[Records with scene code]
****************

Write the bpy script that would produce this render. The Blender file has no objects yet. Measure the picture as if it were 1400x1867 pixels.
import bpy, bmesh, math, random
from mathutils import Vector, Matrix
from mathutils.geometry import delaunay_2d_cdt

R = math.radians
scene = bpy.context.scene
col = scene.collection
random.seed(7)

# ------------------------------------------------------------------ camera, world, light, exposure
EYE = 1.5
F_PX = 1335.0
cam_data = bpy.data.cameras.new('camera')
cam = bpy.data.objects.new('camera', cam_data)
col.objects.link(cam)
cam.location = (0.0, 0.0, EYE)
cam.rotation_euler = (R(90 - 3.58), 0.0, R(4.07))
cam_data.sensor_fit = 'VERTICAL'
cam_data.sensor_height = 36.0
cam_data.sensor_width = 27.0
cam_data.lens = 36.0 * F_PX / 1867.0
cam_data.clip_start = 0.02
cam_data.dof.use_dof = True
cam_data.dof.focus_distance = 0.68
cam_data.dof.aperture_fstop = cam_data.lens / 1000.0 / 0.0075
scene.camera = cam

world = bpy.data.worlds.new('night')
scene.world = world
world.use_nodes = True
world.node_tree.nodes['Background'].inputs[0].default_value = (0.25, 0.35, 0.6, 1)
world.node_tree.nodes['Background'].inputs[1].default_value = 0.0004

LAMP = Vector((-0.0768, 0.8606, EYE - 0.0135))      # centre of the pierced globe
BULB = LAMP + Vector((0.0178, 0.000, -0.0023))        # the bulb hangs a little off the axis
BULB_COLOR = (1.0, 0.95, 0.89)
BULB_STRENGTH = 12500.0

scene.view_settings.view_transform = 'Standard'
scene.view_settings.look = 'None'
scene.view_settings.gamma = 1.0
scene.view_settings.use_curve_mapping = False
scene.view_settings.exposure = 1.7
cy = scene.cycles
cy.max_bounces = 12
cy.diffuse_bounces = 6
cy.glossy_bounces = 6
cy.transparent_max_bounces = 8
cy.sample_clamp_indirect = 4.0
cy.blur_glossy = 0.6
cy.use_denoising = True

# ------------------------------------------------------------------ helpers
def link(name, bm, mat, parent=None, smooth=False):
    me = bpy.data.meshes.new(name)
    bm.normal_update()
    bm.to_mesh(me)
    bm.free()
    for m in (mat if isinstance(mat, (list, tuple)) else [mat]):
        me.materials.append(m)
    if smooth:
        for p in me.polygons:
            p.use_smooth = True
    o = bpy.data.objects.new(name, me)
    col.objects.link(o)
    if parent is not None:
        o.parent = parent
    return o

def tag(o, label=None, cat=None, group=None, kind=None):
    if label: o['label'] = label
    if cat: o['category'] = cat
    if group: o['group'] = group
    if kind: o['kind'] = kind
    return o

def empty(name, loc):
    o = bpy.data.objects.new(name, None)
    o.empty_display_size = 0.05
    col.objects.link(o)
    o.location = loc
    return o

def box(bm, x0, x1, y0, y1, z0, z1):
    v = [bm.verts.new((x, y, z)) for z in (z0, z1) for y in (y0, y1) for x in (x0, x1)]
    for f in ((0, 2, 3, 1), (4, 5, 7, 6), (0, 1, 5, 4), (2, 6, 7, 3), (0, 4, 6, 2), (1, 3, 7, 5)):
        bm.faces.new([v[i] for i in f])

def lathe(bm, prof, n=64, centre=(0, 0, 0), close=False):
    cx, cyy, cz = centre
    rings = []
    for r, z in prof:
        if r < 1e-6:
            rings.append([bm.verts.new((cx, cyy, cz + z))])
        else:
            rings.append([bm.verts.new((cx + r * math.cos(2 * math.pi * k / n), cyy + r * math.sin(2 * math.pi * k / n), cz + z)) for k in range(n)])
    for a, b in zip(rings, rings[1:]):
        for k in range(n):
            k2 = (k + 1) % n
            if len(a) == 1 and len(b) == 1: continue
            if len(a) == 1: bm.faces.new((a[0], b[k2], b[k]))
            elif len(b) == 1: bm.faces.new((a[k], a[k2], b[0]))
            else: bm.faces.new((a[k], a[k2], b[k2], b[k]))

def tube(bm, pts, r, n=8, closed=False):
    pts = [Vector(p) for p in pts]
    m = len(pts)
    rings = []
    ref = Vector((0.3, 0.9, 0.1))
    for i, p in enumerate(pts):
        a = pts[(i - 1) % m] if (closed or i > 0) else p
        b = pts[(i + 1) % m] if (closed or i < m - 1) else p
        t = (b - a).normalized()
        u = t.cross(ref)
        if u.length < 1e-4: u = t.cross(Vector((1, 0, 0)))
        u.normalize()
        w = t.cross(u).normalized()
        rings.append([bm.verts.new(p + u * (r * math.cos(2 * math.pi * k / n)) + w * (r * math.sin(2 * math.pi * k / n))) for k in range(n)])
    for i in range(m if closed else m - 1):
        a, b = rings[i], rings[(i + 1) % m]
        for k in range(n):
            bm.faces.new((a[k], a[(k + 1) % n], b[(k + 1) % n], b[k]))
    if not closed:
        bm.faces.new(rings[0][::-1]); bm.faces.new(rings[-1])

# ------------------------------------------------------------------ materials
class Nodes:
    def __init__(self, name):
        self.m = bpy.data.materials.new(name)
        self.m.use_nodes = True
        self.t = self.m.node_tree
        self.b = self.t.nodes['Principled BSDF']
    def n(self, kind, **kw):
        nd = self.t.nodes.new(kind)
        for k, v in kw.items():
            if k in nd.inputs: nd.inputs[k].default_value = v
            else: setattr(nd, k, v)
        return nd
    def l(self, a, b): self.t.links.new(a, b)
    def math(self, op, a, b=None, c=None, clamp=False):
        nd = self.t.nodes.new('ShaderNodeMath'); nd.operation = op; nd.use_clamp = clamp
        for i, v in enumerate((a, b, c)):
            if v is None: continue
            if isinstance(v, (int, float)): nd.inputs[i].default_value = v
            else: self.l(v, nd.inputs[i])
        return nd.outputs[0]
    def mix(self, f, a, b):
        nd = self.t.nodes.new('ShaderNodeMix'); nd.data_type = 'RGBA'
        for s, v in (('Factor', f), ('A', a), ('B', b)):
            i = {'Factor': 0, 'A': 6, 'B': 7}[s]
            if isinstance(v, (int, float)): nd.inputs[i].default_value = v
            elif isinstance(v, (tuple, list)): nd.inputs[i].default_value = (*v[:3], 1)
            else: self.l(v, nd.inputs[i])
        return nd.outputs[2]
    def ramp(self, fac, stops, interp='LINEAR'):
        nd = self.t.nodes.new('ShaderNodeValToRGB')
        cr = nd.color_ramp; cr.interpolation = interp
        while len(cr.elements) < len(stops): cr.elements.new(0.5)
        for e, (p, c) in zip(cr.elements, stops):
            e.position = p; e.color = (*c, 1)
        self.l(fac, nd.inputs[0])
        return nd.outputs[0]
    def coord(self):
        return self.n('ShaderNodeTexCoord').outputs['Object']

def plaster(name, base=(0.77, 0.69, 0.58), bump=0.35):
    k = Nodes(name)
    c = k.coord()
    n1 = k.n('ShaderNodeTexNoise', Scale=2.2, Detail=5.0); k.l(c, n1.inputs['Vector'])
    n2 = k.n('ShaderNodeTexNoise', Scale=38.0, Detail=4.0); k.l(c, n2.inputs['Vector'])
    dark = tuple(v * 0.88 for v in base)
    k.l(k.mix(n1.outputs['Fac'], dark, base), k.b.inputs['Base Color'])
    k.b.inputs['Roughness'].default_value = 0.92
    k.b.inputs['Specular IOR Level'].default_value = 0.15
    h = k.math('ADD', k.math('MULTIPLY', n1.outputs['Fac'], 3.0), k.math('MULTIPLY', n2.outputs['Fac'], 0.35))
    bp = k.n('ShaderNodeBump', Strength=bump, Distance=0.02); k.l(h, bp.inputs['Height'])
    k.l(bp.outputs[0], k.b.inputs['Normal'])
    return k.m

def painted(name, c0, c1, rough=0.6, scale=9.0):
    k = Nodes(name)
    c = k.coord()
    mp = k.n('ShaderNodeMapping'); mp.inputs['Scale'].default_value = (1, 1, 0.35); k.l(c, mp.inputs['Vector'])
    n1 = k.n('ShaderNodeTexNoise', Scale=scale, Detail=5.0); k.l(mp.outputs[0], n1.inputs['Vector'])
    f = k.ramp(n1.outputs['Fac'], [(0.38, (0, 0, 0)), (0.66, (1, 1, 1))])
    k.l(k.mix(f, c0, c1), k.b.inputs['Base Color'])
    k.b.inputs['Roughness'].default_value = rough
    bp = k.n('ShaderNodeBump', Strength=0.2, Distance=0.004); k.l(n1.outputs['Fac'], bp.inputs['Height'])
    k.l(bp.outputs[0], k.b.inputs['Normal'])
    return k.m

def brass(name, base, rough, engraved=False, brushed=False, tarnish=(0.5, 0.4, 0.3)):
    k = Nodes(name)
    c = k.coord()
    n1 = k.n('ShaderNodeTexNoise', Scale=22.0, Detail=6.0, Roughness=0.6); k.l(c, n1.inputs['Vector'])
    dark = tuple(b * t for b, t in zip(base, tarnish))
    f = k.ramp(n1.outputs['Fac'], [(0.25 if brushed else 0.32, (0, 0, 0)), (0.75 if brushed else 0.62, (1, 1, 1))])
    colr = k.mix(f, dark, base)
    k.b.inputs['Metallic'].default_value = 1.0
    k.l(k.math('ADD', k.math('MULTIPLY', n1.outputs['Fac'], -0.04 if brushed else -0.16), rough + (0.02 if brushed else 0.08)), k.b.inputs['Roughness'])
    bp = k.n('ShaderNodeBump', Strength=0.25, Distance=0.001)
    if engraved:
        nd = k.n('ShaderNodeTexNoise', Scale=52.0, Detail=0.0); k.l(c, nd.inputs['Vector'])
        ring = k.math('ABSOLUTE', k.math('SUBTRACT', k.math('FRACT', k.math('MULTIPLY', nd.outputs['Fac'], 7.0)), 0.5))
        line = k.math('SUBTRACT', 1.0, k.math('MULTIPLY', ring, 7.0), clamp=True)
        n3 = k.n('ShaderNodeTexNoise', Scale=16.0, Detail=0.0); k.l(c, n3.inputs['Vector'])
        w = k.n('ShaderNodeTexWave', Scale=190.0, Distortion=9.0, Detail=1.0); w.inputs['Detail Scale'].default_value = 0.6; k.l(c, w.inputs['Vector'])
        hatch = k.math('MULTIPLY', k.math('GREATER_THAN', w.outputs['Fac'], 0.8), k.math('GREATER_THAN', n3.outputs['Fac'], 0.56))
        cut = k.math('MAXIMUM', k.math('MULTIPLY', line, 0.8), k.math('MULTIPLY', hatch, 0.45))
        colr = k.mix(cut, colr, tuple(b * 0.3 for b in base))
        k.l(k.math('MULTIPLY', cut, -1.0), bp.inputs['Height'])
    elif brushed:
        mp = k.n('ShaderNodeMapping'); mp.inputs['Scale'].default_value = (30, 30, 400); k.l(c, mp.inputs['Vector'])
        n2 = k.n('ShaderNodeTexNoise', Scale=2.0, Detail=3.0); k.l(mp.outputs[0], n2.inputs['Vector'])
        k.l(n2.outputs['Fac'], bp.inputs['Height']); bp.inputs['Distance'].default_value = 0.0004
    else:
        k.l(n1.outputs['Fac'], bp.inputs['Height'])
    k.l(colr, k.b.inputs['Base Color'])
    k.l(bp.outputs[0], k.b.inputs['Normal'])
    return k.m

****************

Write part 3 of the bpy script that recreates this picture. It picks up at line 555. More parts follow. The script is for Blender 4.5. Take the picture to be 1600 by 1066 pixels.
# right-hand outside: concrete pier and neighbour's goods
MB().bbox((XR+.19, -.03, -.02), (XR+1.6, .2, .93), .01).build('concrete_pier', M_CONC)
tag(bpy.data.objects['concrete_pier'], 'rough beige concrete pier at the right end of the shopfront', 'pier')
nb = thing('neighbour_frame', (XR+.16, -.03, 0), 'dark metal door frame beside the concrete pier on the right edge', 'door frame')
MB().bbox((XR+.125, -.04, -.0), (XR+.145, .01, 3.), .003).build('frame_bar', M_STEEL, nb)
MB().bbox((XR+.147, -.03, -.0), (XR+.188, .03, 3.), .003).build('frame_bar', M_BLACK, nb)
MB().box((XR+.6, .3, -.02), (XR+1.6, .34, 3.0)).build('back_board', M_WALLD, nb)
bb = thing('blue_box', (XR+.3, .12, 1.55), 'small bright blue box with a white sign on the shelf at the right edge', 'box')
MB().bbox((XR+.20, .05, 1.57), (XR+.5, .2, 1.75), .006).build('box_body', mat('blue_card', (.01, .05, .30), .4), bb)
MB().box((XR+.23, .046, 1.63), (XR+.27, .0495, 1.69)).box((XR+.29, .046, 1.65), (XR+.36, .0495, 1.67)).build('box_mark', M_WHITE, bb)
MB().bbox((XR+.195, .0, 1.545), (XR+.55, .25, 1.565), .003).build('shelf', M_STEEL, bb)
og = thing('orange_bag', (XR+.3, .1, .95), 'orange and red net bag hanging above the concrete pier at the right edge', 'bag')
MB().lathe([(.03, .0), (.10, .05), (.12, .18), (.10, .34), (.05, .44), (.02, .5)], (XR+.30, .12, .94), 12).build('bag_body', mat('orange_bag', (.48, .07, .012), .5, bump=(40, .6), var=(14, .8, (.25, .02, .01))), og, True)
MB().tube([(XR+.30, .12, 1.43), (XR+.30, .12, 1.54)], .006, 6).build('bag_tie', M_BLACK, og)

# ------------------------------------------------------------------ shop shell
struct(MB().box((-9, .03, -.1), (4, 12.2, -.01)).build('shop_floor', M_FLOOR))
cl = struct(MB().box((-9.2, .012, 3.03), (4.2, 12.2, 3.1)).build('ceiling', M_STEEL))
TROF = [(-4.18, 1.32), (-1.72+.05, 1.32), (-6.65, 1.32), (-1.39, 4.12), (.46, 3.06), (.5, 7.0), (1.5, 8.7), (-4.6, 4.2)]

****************

=== To do ===
Copy out exactly the lines from the one with "Write part 3" through the one with "8.7), (-4.6, 4.2)]", counting both ends, and no other lines.

=== Exercise result ===
Write part 3 of the bpy script that recreates this picture. It picks up at line 555. More parts follow. The script is for Blender 4.5. Take the picture to be 1600 by 1066 pixels.
# right-hand outside: concrete pier and neighbour's goods
MB().bbox((XR+.19, -.03, -.02), (XR+1.6, .2, .93), .01).build('concrete_pier', M_CONC)
tag(bpy.data.objects['concrete_pier'], 'rough beige concrete pier at the right end of the shopfront', 'pier')
nb = thing('neighbour_frame', (XR+.16, -.03, 0), 'dark metal door frame beside the concrete pier on the right edge', 'door frame')
MB().bbox((XR+.125, -.04, -.0), (XR+.145, .01, 3.), .003).build('frame_bar', M_STEEL, nb)
MB().bbox((XR+.147, -.03, -.0), (XR+.188, .03, 3.), .003).build('frame_bar', M_BLACK, nb)
MB().box((XR+.6, .3, -.02), (XR+1.6, .34, 3.0)).build('back_board', M_WALLD, nb)
bb = thing('blue_box', (XR+.3, .12, 1.55), 'small bright blue box with a white sign on the shelf at the right edge', 'box')
MB().bbox((XR+.20, .05, 1.57), (XR+.5, .2, 1.75), .006).build('box_body', mat('blue_card', (.01, .05, .30), .4), bb)
MB().box((XR+.23, .046, 1.63), (XR+.27, .0495, 1.69)).box((XR+.29, .046, 1.65), (XR+.36, .0495, 1.67)).build('box_mark', M_WHITE, bb)
MB().bbox((XR+.195, .0, 1.545), (XR+.55, .25, 1.565), .003).build('shelf', M_STEEL, bb)
og = thing('orange_bag', (XR+.3, .1, .95), 'orange and red net bag hanging above the concrete pier at the right edge', 'bag')
MB().lathe([(.03, .0), (.10, .05), (.12, .18), (.10, .34), (.05, .44), (.02, .5)], (XR+.30, .12, .94), 12).build('bag_body', mat('orange_bag', (.48, .07, .012), .5, bump=(40, .6), var=(14, .8, (.25, .02, .01))), og, True)
MB().tube([(XR+.30, .12, 1.43), (XR+.30, .12, 1.54)], .006, 6).build('bag_tie', M_BLACK, og)

# ------------------------------------------------------------------ shop shell
struct(MB().box((-9, .03, -.1), (4, 12.2, -.01)).build('shop_floor', M_FLOOR))
cl = struct(MB().box((-9.2, .012, 3.03), (4.2, 12.2, 3.1)).build('ceiling', M_STEEL))
TROF = [(-4.18, 1.32), (-1.72+.05, 1.32), (-6.65, 1.32), (-1.39, 4.12), (.46, 3.06), (.5, 7.0), (1.5, 8.7), (-4.6, 4.2)]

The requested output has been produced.